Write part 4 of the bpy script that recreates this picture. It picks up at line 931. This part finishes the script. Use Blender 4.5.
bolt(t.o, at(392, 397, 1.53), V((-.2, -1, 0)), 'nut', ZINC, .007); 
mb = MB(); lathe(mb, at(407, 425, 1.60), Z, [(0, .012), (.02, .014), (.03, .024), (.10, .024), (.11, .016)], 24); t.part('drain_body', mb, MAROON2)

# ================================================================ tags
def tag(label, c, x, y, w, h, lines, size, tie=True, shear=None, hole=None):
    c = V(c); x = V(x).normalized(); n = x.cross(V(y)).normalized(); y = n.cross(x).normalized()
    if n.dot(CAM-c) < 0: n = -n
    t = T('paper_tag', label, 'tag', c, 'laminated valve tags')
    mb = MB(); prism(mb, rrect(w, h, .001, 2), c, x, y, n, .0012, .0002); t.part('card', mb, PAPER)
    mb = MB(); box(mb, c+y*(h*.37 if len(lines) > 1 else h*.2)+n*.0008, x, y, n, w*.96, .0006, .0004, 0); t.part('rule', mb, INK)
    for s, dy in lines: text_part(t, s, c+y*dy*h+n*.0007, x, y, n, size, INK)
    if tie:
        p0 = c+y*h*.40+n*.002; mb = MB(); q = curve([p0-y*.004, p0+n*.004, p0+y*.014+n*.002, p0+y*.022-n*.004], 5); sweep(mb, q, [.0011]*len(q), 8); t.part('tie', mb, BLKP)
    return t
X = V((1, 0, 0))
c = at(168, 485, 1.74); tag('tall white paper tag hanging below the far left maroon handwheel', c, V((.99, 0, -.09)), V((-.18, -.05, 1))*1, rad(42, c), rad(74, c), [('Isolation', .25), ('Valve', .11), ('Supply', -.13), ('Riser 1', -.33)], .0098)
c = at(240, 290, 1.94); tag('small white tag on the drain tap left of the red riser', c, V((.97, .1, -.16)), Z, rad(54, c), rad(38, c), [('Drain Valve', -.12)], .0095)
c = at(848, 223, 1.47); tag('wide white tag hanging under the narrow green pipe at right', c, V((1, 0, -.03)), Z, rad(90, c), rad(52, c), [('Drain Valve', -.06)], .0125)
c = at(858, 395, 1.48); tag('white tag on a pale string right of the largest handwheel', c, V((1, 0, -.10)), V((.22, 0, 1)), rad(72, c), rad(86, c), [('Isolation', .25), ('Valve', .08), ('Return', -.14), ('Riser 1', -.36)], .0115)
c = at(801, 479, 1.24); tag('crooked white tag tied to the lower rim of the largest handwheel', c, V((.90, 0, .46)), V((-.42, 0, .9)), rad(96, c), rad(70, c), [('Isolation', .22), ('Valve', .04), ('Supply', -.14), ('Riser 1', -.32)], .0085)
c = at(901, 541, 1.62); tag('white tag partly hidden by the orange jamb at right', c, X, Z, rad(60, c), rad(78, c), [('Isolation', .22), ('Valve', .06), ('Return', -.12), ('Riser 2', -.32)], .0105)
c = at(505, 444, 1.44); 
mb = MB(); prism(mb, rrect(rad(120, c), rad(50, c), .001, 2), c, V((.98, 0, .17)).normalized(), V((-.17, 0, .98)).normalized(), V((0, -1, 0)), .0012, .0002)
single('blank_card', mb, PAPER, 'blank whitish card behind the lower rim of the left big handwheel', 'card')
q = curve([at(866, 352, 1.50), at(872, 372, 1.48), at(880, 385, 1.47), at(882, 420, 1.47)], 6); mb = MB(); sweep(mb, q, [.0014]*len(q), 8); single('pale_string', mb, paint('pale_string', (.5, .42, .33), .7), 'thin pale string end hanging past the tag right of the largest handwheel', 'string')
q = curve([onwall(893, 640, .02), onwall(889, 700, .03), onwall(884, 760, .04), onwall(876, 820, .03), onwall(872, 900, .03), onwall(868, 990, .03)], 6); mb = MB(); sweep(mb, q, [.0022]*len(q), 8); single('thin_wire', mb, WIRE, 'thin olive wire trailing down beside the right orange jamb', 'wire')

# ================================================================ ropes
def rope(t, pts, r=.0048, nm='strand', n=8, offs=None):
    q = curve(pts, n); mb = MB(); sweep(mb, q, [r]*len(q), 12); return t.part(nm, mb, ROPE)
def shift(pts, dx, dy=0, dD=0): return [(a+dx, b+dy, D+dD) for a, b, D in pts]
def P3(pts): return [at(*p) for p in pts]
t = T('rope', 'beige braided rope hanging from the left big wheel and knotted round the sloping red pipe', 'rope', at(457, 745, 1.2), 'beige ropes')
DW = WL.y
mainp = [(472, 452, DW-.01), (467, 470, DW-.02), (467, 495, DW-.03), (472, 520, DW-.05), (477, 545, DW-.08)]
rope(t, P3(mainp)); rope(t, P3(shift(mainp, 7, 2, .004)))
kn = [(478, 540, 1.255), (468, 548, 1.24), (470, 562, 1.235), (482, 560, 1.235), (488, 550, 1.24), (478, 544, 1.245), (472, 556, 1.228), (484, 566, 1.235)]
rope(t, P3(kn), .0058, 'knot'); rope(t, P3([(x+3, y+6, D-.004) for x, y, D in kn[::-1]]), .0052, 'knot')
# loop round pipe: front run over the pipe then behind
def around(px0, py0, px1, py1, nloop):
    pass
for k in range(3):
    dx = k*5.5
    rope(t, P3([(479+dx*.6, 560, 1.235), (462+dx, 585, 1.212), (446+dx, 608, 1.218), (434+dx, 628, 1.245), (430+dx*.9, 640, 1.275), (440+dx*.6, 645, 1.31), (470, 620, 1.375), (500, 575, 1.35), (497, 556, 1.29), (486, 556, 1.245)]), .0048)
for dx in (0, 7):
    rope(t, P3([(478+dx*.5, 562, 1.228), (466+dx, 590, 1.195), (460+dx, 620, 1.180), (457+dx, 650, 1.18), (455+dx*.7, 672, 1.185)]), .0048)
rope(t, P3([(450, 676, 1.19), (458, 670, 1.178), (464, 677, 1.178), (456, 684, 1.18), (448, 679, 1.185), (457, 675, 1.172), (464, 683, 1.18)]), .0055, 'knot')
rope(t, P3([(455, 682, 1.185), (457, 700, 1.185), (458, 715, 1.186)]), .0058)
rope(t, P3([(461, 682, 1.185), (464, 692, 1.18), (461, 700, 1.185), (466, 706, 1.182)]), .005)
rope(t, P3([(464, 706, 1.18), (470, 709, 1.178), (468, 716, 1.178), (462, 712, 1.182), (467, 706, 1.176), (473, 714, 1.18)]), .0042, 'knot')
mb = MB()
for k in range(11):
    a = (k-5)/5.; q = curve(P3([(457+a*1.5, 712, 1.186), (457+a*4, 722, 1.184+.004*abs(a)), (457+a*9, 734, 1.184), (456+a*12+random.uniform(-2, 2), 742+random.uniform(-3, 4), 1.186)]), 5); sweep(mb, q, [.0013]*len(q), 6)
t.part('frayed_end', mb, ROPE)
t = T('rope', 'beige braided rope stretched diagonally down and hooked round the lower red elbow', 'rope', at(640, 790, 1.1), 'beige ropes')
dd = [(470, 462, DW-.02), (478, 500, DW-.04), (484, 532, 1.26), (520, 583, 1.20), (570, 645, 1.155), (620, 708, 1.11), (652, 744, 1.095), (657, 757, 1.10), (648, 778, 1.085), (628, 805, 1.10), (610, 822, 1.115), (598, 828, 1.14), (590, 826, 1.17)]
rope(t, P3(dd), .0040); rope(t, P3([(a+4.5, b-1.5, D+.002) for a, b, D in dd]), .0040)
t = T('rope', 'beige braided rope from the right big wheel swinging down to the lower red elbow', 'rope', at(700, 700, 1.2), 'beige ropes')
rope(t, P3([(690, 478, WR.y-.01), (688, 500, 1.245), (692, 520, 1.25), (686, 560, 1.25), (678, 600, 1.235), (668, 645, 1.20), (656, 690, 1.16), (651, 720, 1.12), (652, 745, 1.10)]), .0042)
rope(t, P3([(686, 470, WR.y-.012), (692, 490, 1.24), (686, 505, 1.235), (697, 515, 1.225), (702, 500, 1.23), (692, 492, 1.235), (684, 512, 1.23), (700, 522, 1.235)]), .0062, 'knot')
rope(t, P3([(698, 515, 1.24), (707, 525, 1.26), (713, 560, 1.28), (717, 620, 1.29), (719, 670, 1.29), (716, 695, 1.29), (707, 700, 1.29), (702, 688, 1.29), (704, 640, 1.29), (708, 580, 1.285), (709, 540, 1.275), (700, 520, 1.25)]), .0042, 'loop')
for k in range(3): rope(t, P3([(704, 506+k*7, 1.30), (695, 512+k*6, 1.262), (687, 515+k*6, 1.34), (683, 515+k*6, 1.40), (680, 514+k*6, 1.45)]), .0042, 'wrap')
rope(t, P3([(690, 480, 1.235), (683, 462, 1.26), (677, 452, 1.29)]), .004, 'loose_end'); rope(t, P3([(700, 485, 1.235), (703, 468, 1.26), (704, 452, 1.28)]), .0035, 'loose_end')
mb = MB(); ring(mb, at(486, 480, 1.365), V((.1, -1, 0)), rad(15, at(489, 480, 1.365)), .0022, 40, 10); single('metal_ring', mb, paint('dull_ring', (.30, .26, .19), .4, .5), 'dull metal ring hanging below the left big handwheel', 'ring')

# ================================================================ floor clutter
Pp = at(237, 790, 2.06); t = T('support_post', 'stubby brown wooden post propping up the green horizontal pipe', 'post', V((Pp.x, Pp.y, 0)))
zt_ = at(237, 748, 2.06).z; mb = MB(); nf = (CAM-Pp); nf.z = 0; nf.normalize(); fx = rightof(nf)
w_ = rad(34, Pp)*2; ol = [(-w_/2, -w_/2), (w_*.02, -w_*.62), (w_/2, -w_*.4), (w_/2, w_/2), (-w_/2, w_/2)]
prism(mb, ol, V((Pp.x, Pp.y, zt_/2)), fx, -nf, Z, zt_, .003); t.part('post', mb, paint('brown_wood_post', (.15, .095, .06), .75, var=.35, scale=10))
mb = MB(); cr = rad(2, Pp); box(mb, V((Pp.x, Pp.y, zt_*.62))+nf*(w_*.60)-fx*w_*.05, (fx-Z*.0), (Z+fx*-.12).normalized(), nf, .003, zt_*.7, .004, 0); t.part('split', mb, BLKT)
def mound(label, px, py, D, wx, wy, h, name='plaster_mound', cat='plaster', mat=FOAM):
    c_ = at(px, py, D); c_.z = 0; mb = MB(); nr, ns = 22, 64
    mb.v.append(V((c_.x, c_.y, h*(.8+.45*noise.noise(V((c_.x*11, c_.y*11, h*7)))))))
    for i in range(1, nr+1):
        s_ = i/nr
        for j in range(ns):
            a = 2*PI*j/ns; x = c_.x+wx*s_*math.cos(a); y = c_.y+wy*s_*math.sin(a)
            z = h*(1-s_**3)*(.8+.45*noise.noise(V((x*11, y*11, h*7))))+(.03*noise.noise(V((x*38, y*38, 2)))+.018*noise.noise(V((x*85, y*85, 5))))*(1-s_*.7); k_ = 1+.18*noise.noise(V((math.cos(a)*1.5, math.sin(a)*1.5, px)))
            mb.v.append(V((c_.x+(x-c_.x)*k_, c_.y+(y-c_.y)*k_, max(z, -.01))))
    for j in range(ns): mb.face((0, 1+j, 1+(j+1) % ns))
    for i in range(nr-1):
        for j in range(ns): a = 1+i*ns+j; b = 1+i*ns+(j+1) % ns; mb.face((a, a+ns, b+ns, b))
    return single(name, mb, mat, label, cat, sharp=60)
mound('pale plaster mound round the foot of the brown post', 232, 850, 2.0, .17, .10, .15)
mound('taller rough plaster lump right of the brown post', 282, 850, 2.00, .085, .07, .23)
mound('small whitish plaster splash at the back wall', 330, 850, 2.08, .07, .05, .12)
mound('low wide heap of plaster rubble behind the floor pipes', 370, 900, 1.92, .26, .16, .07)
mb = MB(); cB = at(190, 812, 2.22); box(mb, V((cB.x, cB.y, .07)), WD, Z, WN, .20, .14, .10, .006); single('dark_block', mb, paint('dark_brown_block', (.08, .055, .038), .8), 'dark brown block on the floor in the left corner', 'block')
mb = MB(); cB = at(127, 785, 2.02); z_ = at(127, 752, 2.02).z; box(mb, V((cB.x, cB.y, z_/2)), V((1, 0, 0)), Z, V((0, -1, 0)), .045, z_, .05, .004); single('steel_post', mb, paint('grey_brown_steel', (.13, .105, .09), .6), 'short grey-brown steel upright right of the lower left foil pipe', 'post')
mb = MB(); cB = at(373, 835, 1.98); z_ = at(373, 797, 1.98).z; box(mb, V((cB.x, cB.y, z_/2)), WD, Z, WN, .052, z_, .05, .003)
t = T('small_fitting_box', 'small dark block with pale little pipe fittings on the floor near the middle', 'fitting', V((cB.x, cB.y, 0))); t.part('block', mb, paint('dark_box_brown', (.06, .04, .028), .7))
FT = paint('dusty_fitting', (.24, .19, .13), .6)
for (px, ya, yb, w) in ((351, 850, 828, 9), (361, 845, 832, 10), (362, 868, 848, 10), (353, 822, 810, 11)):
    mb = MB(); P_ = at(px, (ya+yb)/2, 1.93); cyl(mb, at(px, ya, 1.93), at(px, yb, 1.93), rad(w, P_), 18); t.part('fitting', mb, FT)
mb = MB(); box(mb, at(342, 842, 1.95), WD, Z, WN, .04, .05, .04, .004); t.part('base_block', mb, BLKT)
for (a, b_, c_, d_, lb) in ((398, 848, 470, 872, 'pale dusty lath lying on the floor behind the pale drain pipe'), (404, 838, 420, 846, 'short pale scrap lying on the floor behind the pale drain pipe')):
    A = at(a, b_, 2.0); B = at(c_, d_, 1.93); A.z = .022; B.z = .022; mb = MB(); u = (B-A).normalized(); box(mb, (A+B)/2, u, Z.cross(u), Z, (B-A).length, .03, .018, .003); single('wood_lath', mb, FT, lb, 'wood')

* * * * * * * * *

Restate, word for word and with nothing added, the lines from the first line of the listing through the one where "t.part('drain_body', mb, MAROON2)" stands.

Write part 4 of the bpy script that recreates this picture. It picks up at line 931. This part finishes the script. Use Blender 4.5.
bolt(t.o, at(392, 397, 1.53), V((-.2, -1, 0)), 'nut', ZINC, .007); 
mb = MB(); lathe(mb, at(407, 425, 1.60), Z, [(0, .012), (.02, .014), (.03, .024), (.10, .024), (.11, .016)], 24); t.part('drain_body', mb, MAROON2)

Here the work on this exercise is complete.